Ich war gestern noch in einer Gesellschaft, die zusammengekommen war, um
eine neue junge Rezitatorin zu hören (deren künstlerische Zukunft
- sie lernt bei Reinhardt - mir übrigens nicht viel weniger verzweifelt
vorkommt als die Frl. Irenens) -, dann war ich aus Schwäche noch im
Kaffeehaus, kam nervenzitternd nachhause, ich ertrage jetzt nicht einmal
die Blicke der Menschen mehr (nicht aus Menschenfeindschaft, aber die Blicke
der Menschen, ihre Anwesenheit, ihr Dasitzen und Herüberschauen, das
alles ist mir zu stark) hustete mich stundenlang* in einen Morgenschlaf
hinüber und wäre am liebsten aus dem Leben hinausgeschwommen,
was mir wegen der scheinbaren Kürze der Wegstrecke leicht schien.
Zu Münzer gehe ich erst in ein, zwei Tagen.

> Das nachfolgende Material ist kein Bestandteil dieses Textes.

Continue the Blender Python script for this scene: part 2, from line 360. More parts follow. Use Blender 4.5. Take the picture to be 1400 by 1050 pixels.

Warum geht das Fräulein nicht lieber in eine Gartenbauschule? Übrigens,
vielleicht gäbe es etwas derartiges auch in Dresden.
Eben sehe ich, dass Frl. Irene nicht 28 Jahre alt ist, wie ich dachte,
sondern 26, diese Kleinigkeit gibt doch vielleicht ein wenig Hoffnung.
* nicht telegraphieren! Ich habe nicht stundenlang gehustet, sondern stundenlang
nicht geschlafen und dabei auch ein wenig gehustet.